Tytuł filmu – „Atak paniki” – mówi wszystko. „Nie ma nas, nie ma strachu, nie ma grzechu. I miłości też nie ma. Wydaje nam się, że żyjemy, odliczamy sobie te śmieszne dni i miesiące, podczas gdy w innej czasoprzestrzeni możliwe, że jesteśmy już dawno po katastrofie” – mówi do słuchaczy dziennikarz radiowy, który stracił sens życia. Otwierająca film sekwencja przywołuje na myśl ostatnią audycję Tomasza Beksińskiego, który chwilę później popełnił samobójstwo. Bohater Maślony zrobi to samo. A na końcu „Ataku paniki” padnie tylko jedno zdanie: „Już nic nie ma”.
Mozaikowa opowieść
Pomiędzy tymi scenami jest fascynująca, w stylu Roberta Altmana opowieść o ludziach, których dzieli bardzo wiele, ale łączy porażające uczucie dochodzenia do ściany. Dziewczyna zarabiająca na życie udawaniem orgazmów w czasie wideorozmów. Pisarka poczytnych kryminałów, która kiedyś postawiła na karierę, a teraz tęskni za uczuciem. Kelner żyjący w wirtualnym świecie i poniewierana przez niego matka, która miłość przelewa na zwierzęta. Szykująca się do porodu panna młoda na własnym przyjęciu weselnym. Małżeństwo wracające samolotem z zagranicznych wakacji. Dzieciaki palące jointy. Ich losy zazębiają się, choć niektórzy nie znają się nawzajem. Ale wszystkich dopada przerażenie.
W Polsce rzadko powstają takie mozaikowe opowieści.
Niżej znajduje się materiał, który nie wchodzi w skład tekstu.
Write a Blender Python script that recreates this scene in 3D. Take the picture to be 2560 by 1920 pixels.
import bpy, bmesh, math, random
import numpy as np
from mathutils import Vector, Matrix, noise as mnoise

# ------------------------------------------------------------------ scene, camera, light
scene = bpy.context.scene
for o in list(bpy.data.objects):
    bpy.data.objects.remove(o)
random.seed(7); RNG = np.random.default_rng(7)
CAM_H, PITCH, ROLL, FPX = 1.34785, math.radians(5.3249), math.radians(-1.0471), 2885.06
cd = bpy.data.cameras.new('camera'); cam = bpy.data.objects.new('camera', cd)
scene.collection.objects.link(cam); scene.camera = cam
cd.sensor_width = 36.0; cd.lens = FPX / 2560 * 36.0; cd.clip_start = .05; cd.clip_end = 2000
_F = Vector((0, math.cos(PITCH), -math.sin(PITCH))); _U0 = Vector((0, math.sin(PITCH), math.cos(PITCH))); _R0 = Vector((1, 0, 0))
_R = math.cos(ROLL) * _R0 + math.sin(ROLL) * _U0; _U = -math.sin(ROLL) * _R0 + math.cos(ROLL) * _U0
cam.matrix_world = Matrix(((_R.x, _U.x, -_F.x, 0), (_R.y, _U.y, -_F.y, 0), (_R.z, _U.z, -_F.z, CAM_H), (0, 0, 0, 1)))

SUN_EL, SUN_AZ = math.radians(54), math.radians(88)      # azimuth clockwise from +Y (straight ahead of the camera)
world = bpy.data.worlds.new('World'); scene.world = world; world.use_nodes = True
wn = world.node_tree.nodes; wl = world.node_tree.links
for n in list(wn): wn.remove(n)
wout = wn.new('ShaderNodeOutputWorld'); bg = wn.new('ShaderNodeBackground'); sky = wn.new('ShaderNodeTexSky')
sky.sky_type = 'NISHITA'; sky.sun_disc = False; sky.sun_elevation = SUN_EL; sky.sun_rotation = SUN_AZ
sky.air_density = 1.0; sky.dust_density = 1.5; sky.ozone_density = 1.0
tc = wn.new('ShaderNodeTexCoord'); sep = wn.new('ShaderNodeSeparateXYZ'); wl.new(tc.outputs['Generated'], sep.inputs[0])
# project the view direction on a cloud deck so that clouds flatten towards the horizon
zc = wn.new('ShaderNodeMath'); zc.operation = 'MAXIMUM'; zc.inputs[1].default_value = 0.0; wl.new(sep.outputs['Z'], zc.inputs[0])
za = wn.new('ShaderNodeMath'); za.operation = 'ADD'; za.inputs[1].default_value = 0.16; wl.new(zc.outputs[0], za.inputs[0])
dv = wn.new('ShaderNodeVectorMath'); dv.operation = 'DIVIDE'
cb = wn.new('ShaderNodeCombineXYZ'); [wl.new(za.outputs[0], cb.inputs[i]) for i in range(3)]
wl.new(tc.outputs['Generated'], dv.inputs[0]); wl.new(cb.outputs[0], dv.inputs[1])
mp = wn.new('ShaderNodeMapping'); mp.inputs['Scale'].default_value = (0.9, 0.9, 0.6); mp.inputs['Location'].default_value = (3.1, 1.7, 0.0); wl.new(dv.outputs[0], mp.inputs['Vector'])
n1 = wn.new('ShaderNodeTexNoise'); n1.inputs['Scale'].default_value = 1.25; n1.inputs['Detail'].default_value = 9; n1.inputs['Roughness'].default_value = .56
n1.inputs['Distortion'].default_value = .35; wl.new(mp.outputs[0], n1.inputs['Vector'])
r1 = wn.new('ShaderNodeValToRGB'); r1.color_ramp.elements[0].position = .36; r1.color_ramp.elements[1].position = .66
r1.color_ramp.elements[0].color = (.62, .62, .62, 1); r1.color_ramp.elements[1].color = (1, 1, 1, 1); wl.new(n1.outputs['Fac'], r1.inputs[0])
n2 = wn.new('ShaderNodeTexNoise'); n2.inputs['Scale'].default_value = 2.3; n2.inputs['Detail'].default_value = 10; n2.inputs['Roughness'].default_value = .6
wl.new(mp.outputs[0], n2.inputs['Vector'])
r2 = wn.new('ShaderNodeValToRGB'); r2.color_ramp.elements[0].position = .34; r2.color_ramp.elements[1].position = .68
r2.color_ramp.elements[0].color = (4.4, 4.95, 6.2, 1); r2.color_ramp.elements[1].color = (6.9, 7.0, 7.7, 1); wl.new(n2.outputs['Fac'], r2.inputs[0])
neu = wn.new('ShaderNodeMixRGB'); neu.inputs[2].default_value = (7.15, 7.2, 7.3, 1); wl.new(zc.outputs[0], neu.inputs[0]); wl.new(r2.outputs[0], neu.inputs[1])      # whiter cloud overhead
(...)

W ostatnim czasie najciekawsze były niedocenione, a znakomite „Zero” Pawła Borowskiego i „11 minut” Jerzego Skolimowskiego. W pierwszym z tych filmów reżyser precyzyjnie prowadził wątki, idąc z kamerą za tym z bohaterów, który w scenie powiedział ostatnie zdanie. W drugim widz obserwował jedenaście minut z życia ludzi, którzy staną się ofiarami wielkiej katastrofy.